Modern British Fiction - EH 571 | Chris Raczkowski
M, 6:00 pm to 8:30 pm

Modernism as a literary and intellectual movement (1900-1945) has frequently been characterized in terms of a general sense of homelessness. The various crisis and uprisings experienced during the era—War! Strike! Women! The Irish!—leading many artists and intellectuals to feel that the traditional foundations of British culture were no longer stable or even desirable. As a result, one feature of much modernist art is sense of exile from home (in terms of nation, aesthetic tradition, patriarchal family or religion). Reading British modernist fiction by E.M. Forester, Dorothy Richardson, Virginia Woolf, Ford Maddox Ford, James Joyce, Evelyn Waugh and others, we will consider how different writers contribute to a modernist literature about homelessness that was alternately filled with despair for what had been lost and animated by a sense of the new that became possible.


Graduate Fiction Writing I / II - EH 583 / 584 | Linda Busby Parker
T, 6:00 pm to 8:30 pm

Intensive writing of the short story and the novel. Heavy reading and writing requirement. Constructive critique of writing in a workshop setting. Permission required for this course.

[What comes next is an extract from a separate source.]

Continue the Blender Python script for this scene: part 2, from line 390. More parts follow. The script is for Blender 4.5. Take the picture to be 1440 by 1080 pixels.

Graduate Poetry Writing I / II - EH 585 / 586 | Nick Sturm
W, 6:00 pm to 8:30 pm

This advanced- and graduate-level poetry workshop will explore and critique the concept of "other lineages," of the various micro-traditions and aesthetic affiliations that exist between poets. What role does the canon play in these other lineages? How can we write both with and against a canon, a tradition? By reading the work of a wide range of 20th century and contemporary poets in sets of unique pairings, we will ask how these other lineages are generated – aesthetically, historically, affectively, or critically – between individual books. Students will generate their own poems in tandem with our creative-critical discussions of these poets, which will culminate in a chapbook-length set of poems. This chapbook will be accompanied by an essay describing how your creative work merges into its own other lineage.


Thesis Hours - EH 599

Please see Dr. Harrington if you would like to register for thesis hours and have not already discussed your committee, graduation requirements, etc.